As a boy in Prague who'd never seen the sea, he found an adventure book in his tiny neighborhood library. It told of two kids who slip their parents and brave the wild oceans on a sailboat named Little Cloud. The accompanying illustration showed a boat with a single mast, three sails, and a stern nearly identical to the bow.
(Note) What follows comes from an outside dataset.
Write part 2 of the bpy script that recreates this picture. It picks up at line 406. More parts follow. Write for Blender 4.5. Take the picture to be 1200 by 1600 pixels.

He memorized the picture and the names of the parts.

Long after he forgot the book's name, it scudded through his dreams, that magical boat, begging to be built. "From 10 years old," says Markvart, whose English is broken, "I had a sailboat back of my head."

Since then, he's sailed in the Adriatic and the Mediterranean and the Pacific, but never on his own craft.

Behind the boatyard's barbed wire fence, set back from Placentia Avenue in a nondescript industrial area, Markvart's boat, a single-mast, double-ender modeled after the classic shape in the picture, is inching toward completion.

Every morning, he descends the 12 wooden steps from his boat's deck to his workstation below, where the ground is littered with fine metal scraps and shavings. There, using surplus metal foraged from machine shops, he builds the boat's hundreds of metal fittings, including the complicated stainless-steel blocks that will adjust the sails. He cuts the metal sheets with a hacksaw, drills them in a 25-year-old press, smooths them and stamps them with his initials.